┌──

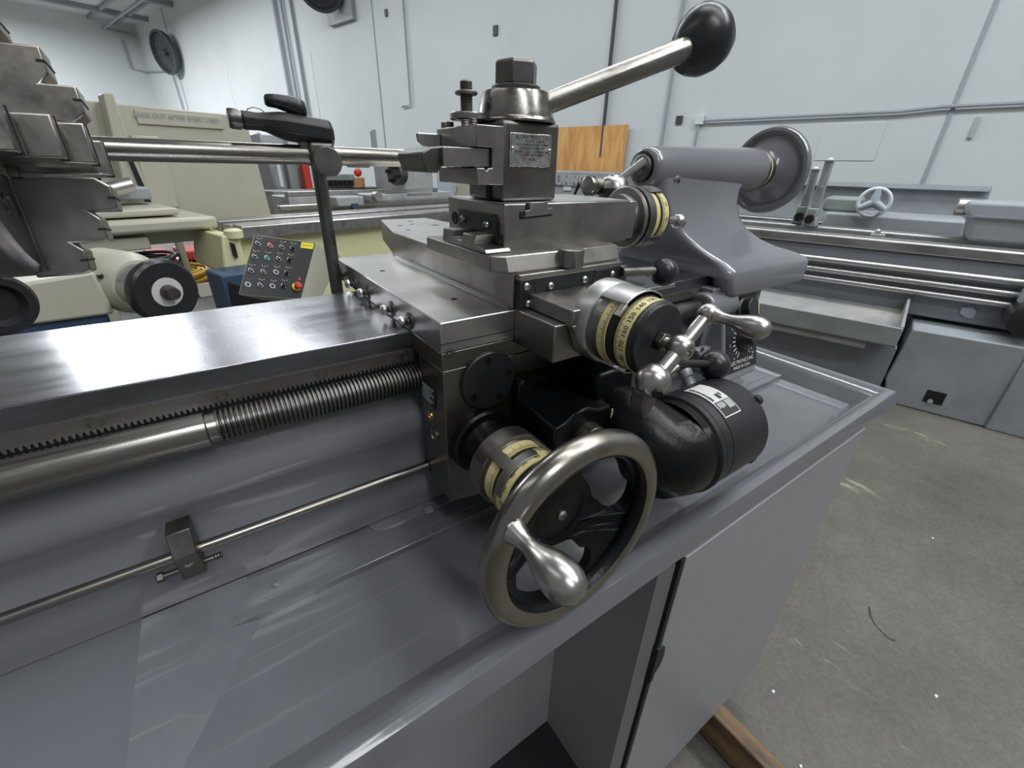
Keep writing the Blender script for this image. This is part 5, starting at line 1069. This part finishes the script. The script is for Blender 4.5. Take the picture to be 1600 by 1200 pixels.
# small carriage lever on the ways of the near lathe
t = thing('way_stop', 'small shiny stop with lever on the bright rail of the right hand lathe', 'stop', RB @ Vector((3.5, 0.05, -0.18)))
R().box(3.45, 3.56, 0.01, 0.08, -0.184, -0.165).out('stop_base', 'bgreen', t, bev=.004)
R().sph((3.5, 0.05, -0.152), .016).out('stop_ball', 'bright', t)
R().cyl((3.5, 0.05, -0.15), (3.5, 0.04, -0.10), .006, .010, 12).out('stop_lever', 'bgrey_dark', t)
# small clutter left of the steadies: far handwheel and block
t = thing('distant_lathe_carriage', 'far lathe carriage with small pale handwheel, seen under the tailstock handwheel', 'machine', RB @ Vector((5.4, 1.6, FLOOR)))
R().box(5.3, 5.9, 0.9, 2.4, FLOOR, -0.42).out('machine_base', 'bgrey', t, bev=.02)
R().box(5.3, 5.8, 0.9, 2.4, -0.42, -0.30).out('machine_bed', 'bway', t, bev=.01)
R().box(5.2, 5.7, 0.78, 1.26, -0.40, -0.16).out('apron', 'bgreen', t, bev=.03)
c = Vector([5.15, 1.13, -0.26])
R().rev(c, (-1, 0, 0), [(0, 0), (0, .085), (.012, .09), (.02, .085), (.012, .06), (.012, .03), (.03, .025), (.03, 0)], 32).out('pale_handwheel', 'white', t)
R().box(5.15, 5.3, 0.71, 0.86, -0.30, -0.12).out('tool_block', 'bgrey_dark', t, bev=.01)

# ================================================================== small litter on the floor
wi = B().tube([[1.411, 0.083, -1.028], [1.378, 0.068, -1.026], [1.359, 0.05, -1.027], [1.348, 0.027, -1.027], [1.341, 0.01, -1.026], [1.349, -0.002, -1.025]], 0.0014, 6).out('metal_chip', 'steel_dark')
tag(wi, 'long curled dark metal chip lying on the concrete floor', 'metal chip')
for k, (c, r, lab) in enumerate((([0.922, 0.125, -1.03], .006, 'white paint flake on the floor just right of the cabinet corner'), ([1.259, -0.114, -1.03], .006, 'small pale pebble on the open floor at lower right'), ([0.817, 0.011, -1.03], .005, 'white flake on the floor at the bottom edge of the frame'),
                              ([1.937, 0.064, -1.03], .005, 'tiny pale flake on the floor right of the cabinet, midway up'))):
    o = B().hexa([(c[0] + r * cos(a), c[1] + r * .7 * sin(a), FLOOR + .0003) for a in (0, 1.1, 2.0, 3.3, 4.4, 5.5)], [(c[0] + r * .8 * cos(a), c[1] + r * .55 * sin(a), FLOOR + .003) for a in (0, 1.1, 2.0, 3.3, 4.4, 5.5)]).out('floor_flake', 'white')
    tag(o, lab, 'flake', 'pale flakes on the floor')
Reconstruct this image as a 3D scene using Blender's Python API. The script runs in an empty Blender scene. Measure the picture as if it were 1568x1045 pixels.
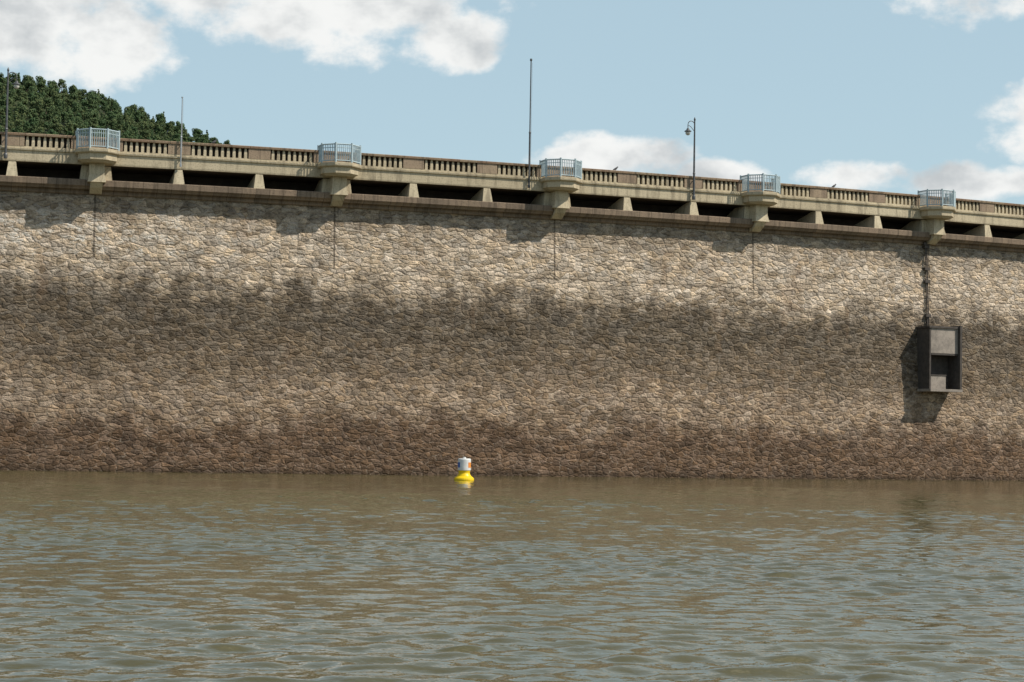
import bpy, math, random
import numpy as np
from mathutils import Vector, Matrix, noise
random.seed(7)
sc=bpy.context.scene
rad=math.radians
# ------------------------------------------------------------------ helpers
def link(o,parent=None):
    sc.collection.objects.link(o)
    if parent: o.parent=parent
    return o
def empty(name,loc=(0,0,0)):
    e=bpy.data.objects.new(name,None); e.location=loc; e.empty_display_size=1
    return link(e)
R=320.0; TH0=rad(18.4); P0=Vector((-12.5,138.0)); BAY=16.4
def P(s,n,z):
    th=TH0+s/R
    x=P0.x+R*(math.sin(th)-math.sin(TH0)); y=P0.y-R*(math.cos(th)-math.cos(TH0))
    return (x+n*math.sin(th), y-n*math.cos(th), z)
class MB:
    def __init__(s): s.v=[];s.uv=[];s.f=[];s.m=[]
    def vert(s,co,uv=(0,0)):
        s.v.append(tuple(co)); s.uv.append(uv); return len(s.v)-1
    def face(s,idx,m=0): s.f.append(tuple(idx)); s.m.append(m)
    def wbox(s,s0,s1,n0,n1,z0,z1,m=0,taper=None):
        ts,tn=(taper or (0,0)); i=[]
        for (a,b,c) in [(s0,n0,z0),(s1,n0,z0),(s1,n1,z0),(s0,n1,z0),(s0+ts,n0+tn,z1),(s1-ts,n0+tn,z1),(s1-ts,n1-tn,z1),(s0+ts,n1-tn,z1)]:
            i.append(s.vert(P(a,b,c),(a+b*.7,c+b*.3)))
        a=i
        for q in [(3,2,1,0),(4,5,6,7),(0,1,5,4),(1,2,6,5),(2,3,7,6),(3,0,4,7)]:
            s.face([a[k] for k in q],m)
    def prism(s,s0,s1,prof,m=0,flare=0):
        A=[];B=[]; zm=min(z for n,z in prof)
        for (n,z) in prof:
            f=flare if z<zm+.3 else 0
            A.append(s.vert(P(s0-f,n,z),(s0+n*.7,z))); B.append(s.vert(P(s1+f,n,z),(s1+n*.7,z)))
        k=len(prof)
        s.face(A[::-1],m); s.face(B,m)
        for j in range(k):
            s.face([A[j],A[(j+1)%k],B[(j+1)%k],B[j]],m)
    def sweep(s,svals,prof,m=0,closed=True):
        rows=[]
        for sv in svals:
            rows.append([s.vert(P(sv,n,z),(sv,z+n*.5)) for (n,z) in prof])
        k=len(prof)
        for a in range(len(rows)-1):
            for j in range(k if closed else k-1):
                jj=(j+1)%k
                s.face([rows[a][j],rows[a+1][j],rows[a+1][jj],rows[a][jj]],m)
        if closed:
            s.face(rows[0][::-1],m); s.face(rows[-1],m)
    def lathe(s,c,prof,seg=16,m=0,a0=0,a1=2*math.pi,rot=0):
        full=abs(a1-a0-2*math.pi)<1e-6
        nn=seg if full else seg+1
        rows=[]
        for (r,z) in prof:
            row=[]
            for k in range(nn):
                a=a0+(a1-a0)*k/seg+rot
                row.append(s.vert((c[0]+r*math.cos(a),c[1]+r*math.sin(a),c[2]+z),(a*max(r,.3),z)))
            rows.append(row)
        for j in range(len(rows)-1):
            for k in range(seg):
                kk=(k+1)%nn
                s.face([rows[j][k],rows[j][kk],rows[j+1][kk],rows[j+1][k]],m)
        if full:
            s.face(rows[0][::-1],m); s.face(rows[-1],m)
    def tube(s,pts,r,seg=8,m=0):
        pts=[Vector(p) for p in pts]; rows=[]
        for i,p in enumerate(pts):
            d=(pts[min(i+1,len(pts)-1)]-pts[max(i-1,0)]).normalized()
            u=d.orthogonal().normalized() if abs(d.z)>.99 else d.cross(Vector((0,0,1))).normalized()
            w=d.cross(u); rr=r[i] if isinstance(r,(list,tuple)) else r
            rows.append([s.vert(p+u*rr*math.cos(2*math.pi*k/seg)+w*rr*math.sin(2*math.pi*k/seg)) for k in range(seg)])
        for a in range(len(rows)-1):
            for k in range(seg):
                kk=(k+1)%seg
                s.face([rows[a][k],rows[a][kk],rows[a+1][kk],rows[a+1][k]],m)
        s.face(rows[0][::-1],m); s.face(rows[-1],m)
    def obj(s,name,mats,parent=None,smooth=False,recalc=True):
        me=bpy.data.meshes.new(name); me.from_pydata(s.v,[],s.f)
        uvl=me.uv_layers.new(name="UVMap")
        li=np.zeros(len(me.loops),dtype=np.int32); me.loops.foreach_get('vertex_index',li)
        uva=np.array(s.uv,dtype=np.float32)[li]
        uvl.data.foreach_set('uv',uva.ravel())
        me.polygons.foreach_set('material_index',s.m)
        if smooth: me.polygons.foreach_set('use_smooth',[True]*len(s.f))
        for mt in mats: me.materials.append(mt)
        if recalc:
            import bmesh
            bm=bmesh.new(); bm.from_mesh(me); bmesh.ops.recalc_face_normals(bm,faces=bm.faces); bm.to_mesh(me); bm.free()
        me.update()
        return link(bpy.data.objects.new(name,me),parent)
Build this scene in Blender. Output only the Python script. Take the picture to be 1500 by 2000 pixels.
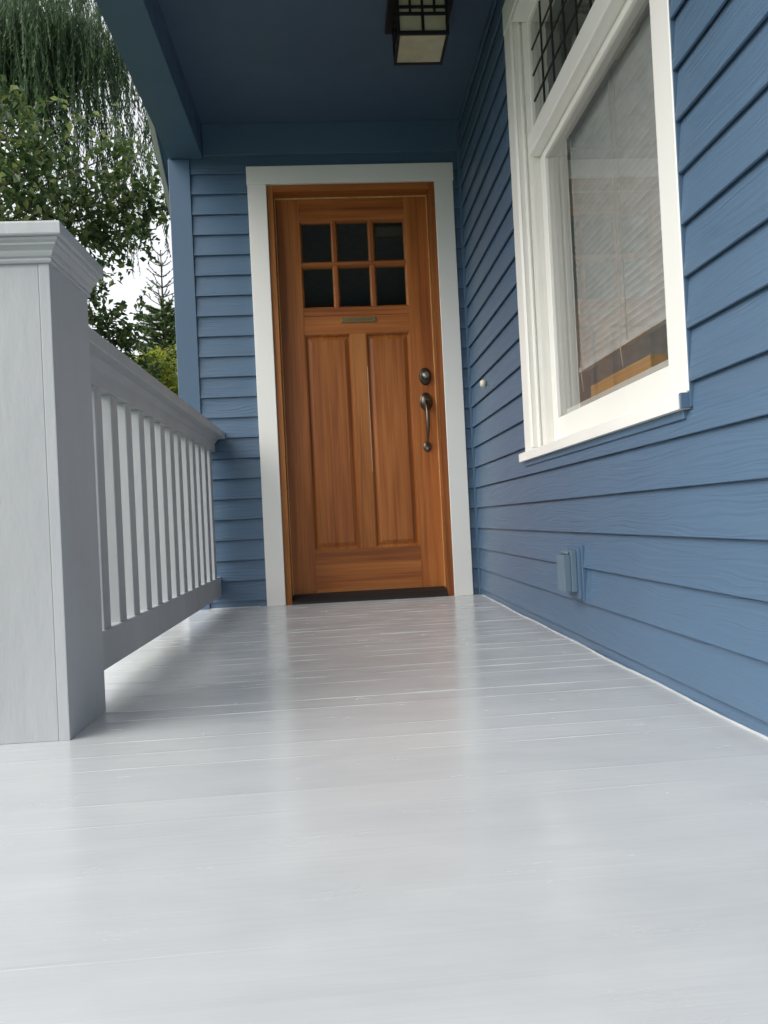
import bpy, bmesh, math, random
import numpy as np
from mathutils import Vector, Matrix

S = bpy.context.scene
for o in list(bpy.data.objects):
    bpy.data.objects.remove(o, do_unlink=True)
COL = S.collection
rnd = random.Random(7)

# ------------------------------------------------------------------ camera
YAW, PITCH, ROLL = 0.0596, 0.0105, -0.0490
CAM = Vector((0.0, -3.8081, 0.3989))
F = Vector((math.sin(YAW) * math.cos(PITCH), math.cos(YAW) * math.cos(PITCH), math.sin(PITCH)))
r0 = Vector((math.cos(YAW), -math.sin(YAW), 0))
u0 = r0.cross(F)
rv = r0 * math.cos(ROLL) + u0 * math.sin(ROLL)
uv = -r0 * math.sin(ROLL) + u0 * math.cos(ROLL)
cd = bpy.data.cameras.new('camera')
cam = bpy.data.objects.new('camera', cd)
COL.objects.link(cam)
cam.matrix_world = Matrix(((rv.x, uv.x, -F.x, CAM.x), (rv.y, uv.y, -F.y, CAM.y), (rv.z, uv.z, -F.z, CAM.z), (0, 0, 0, 1)))
cd.sensor_fit = 'HORIZONTAL'
cd.sensor_width = 36.0
cd.lens = 1479.03 / 1500 * 36.0
cd.clip_start = 0.02
cd.clip_end = 3000
S.camera = cam

# ------------------------------------------------------------------ light
SUN_EL, SUN_AZ = math.radians(40), math.radians(248)      # azimuth clockwise from +Y: behind the camera, to the left
w = bpy.data.worlds.new('World')
S.world = w
w.use_nodes = True
nt = w.node_tree
nt.nodes.clear()
wo = nt.nodes.new('ShaderNodeOutputWorld')
wb = nt.nodes.new('ShaderNodeBackground')
sk = nt.nodes.new('ShaderNodeTexSky')
sk.sky_type = 'NISHITA'
sk.sun_disc = False
sk.sun_elevation = SUN_EL
sk.sun_rotation = SUN_AZ
sk.dust_density = 3.0
sk.air_density = 1.0
hs = nt.nodes.new('ShaderNodeHueSaturation')
hs.inputs['Saturation'].default_value = 0.18              # cloud cover: nearly colourless sky
nt.links.new(sk.outputs[0], hs.inputs['Color'])
cm = nt.nodes.new('ShaderNodeMix')                         # even cloud deck over the clear-sky gradient
cm.data_type = 'RGBA'
cm.inputs[0].default_value = 0.5
cm.inputs[7].default_value = (5.2, 5.35, 5.6, 1)
nt.links.new(hs.outputs[0], cm.inputs[6])
nt.links.new(cm.outputs[2], wb.inputs['Color'])
wb.inputs['Strength'].default_value = 0.15
nt.links.new(wb.outputs[0], wo.inputs['Surface'])
sd = bpy.data.lights.new('sun', 'SUN')
sd.energy = 1.3
sd.angle = math.radians(55)
sd.color = (1.0, 0.96, 0.90)
sun = bpy.data.objects.new('sun', sd)
COL.objects.link(sun)
sdir = Vector((math.sin(SUN_AZ) * math.cos(SUN_EL), math.cos(SUN_AZ) * math.cos(SUN_EL), math.sin(SUN_EL)))
sun.rotation_euler = sdir.to_track_quat('Z', 'Y').to_euler()
sun.location = (-3, -6, 8)

S.render.engine = 'CYCLES'
vs = S.view_settings
vs.view_transform = 'Standard'
vs.look = 'None'
vs.gamma = 1.0
vs.use_curve_mapping = False
vs.exposure = 0.76
S.cycles.max_bounces = 10
S.cycles.diffuse_bounces = 5
S.cycles.glossy_bounces = 4
S.cycles.transmission_bounces = 6

# ------------------------------------------------------------------ materials
def new_mat(name):
    m = bpy.data.materials.new(name)
    m.use_nodes = True
    t = m.node_tree
    return m, t, t.nodes['Principled BSDF']

def node(t, typ, **kw):
    n = t.nodes.new(typ)
    for k, v in kw.items():
        if k in n.inputs:
            n.inputs[k].default_value = v
        else:
            setattr(n, k, v)
    return n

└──

**Exercise instructions**. Where a line holds the string "Python", copy that line.

**Exercise answer**.
Reconstruct this image as a 3D scene using Blender's Python API. The script runs in an empty Blender scene. Measure the picture as if it were 1568x1045 pixels.
Build this scene in Blender. Output only the Python script. Take the picture to be 1500 by 2000 pixels.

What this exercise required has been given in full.